A peça passa-se num bordel da Mouraria e acaba com um crime de morte: Julia, por ciúmes, mata a irmã, figura impoluta de moralidade. Ora, independentemente das mudanças ocorridas, é notável o realismo violento da cena e da linguagem. E é de assinalar que “O Lodo”, depois dessa estreia em espetáculo único, foi reposto dois anos depois, novamente por iniciativa do autor.
E para terminar: Luciana Stegagno Picchio, na “História do Teatro Português” (Roma 1964, trad. port. de Manuel de Lucena, 1969) relaciona a renovação teatral contida em “O Lodo” com a modernidade dos “Seis Personagens em Busca de Autor” de Pirandello, estreada em Roma dois anos antes (e só representada em Portugal no final dos anos 50): o que só por si atesta a renovação que Alfredo Cortez trouxe para a dramaturgia portuguesa.
Acrescente-se enfim que entre as centenas de atrizes e atores que estrearam as peças de Alfredo Cortez, encontramos sucessivas gerações de nomes que marcaram e sua época e hoje são recordados: alem dos que já citamos, evoque-se Raul de Carvalho, Vital dos Santos, Barroso Lopes, Ilda Stichini, Luz veloso, Alexandre de Azevedo, Palmira Bastos, Maria Lalande, João Villaret, Antómio Lopes Ribeiro …
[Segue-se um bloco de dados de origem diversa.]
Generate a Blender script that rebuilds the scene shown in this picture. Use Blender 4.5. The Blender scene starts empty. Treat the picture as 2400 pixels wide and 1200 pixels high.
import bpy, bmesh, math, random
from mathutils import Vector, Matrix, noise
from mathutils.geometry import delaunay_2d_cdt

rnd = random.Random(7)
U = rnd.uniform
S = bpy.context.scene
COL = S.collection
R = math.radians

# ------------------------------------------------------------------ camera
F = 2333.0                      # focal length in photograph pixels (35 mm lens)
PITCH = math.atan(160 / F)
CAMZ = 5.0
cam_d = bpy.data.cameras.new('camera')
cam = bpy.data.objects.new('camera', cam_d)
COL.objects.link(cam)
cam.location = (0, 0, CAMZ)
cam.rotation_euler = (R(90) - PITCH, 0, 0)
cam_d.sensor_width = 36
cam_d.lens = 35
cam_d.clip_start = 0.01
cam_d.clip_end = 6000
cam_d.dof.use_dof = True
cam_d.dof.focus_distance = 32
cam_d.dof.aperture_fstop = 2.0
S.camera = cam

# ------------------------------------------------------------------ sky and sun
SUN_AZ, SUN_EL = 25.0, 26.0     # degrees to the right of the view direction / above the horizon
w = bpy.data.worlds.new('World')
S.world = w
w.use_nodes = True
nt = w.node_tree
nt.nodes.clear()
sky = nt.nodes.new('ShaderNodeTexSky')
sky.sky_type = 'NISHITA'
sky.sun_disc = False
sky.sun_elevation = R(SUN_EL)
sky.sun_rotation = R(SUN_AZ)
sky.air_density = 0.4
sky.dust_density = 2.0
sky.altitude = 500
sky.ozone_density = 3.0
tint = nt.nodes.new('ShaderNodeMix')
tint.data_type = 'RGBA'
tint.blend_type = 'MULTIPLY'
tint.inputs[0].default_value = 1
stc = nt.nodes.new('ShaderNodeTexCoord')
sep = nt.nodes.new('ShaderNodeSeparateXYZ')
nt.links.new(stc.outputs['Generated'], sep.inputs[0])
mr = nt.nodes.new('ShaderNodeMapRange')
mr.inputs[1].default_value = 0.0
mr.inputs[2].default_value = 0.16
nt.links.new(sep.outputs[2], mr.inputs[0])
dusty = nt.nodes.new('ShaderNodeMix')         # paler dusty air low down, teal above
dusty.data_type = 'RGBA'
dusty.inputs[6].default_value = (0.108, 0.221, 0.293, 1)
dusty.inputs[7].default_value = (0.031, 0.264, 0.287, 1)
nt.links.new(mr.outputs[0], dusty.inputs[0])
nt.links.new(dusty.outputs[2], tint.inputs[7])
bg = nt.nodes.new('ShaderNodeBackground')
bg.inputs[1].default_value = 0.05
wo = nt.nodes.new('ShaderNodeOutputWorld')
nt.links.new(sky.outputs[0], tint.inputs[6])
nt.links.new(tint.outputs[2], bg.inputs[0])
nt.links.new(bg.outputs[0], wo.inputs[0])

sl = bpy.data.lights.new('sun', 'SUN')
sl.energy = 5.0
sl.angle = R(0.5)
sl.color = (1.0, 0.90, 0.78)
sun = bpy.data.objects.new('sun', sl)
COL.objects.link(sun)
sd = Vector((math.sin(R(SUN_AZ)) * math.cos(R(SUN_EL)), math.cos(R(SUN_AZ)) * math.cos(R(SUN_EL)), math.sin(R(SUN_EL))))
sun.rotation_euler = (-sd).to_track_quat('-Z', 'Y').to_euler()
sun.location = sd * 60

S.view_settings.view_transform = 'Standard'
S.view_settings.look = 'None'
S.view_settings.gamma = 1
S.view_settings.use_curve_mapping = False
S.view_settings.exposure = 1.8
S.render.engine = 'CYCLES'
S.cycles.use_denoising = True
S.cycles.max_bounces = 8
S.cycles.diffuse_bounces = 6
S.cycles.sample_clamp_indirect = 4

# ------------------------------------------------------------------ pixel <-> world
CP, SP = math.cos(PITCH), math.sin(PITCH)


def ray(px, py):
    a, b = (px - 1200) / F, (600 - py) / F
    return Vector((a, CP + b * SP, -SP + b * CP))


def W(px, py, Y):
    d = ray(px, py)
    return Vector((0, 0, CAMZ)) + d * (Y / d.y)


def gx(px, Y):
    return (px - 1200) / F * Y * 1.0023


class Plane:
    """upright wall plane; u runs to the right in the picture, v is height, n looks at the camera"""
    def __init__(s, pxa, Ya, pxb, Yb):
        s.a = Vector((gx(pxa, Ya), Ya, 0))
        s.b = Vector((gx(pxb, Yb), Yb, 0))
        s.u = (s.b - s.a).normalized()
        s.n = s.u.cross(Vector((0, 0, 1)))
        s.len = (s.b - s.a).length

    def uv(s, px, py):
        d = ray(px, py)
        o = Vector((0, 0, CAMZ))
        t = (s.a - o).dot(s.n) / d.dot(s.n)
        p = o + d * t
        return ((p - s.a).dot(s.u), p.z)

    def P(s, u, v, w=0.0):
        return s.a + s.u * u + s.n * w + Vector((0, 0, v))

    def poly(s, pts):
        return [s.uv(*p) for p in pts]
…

E, no que refere ao cinema, o filme “Ala-Arriba” (1942), realizado por Leitão de Barros sobre argumento e diálogos de Alfredo Cortez, exibido na Bienal de Veneza ganhou a Taça Bienale: e permito-me uma auto-citação, que retiro da edição do Teatro Completo de Alfredo Cortez (ed. INCM 1992):
”O texto de Ala-Arriba não é uma peça (…) é um verdadeiro guião cinematográfico poderosamente plasticizante na sua descrição, vigoroso no travejamento, épico e lírico na admirável linha literária. O rigor rítmico de cinema (…) mais minucioso ainda do que no teatro, é respeitado em perfeita simbiose: lemos o guião e recordamos, cena a cena, plano a plano, a força poética desde belo filme, que a esplêndida musica de Rui Coelho – também autor da ópera Tá-Mar (sobre a peça homóloga de Cortez) - reforça e sublinha”.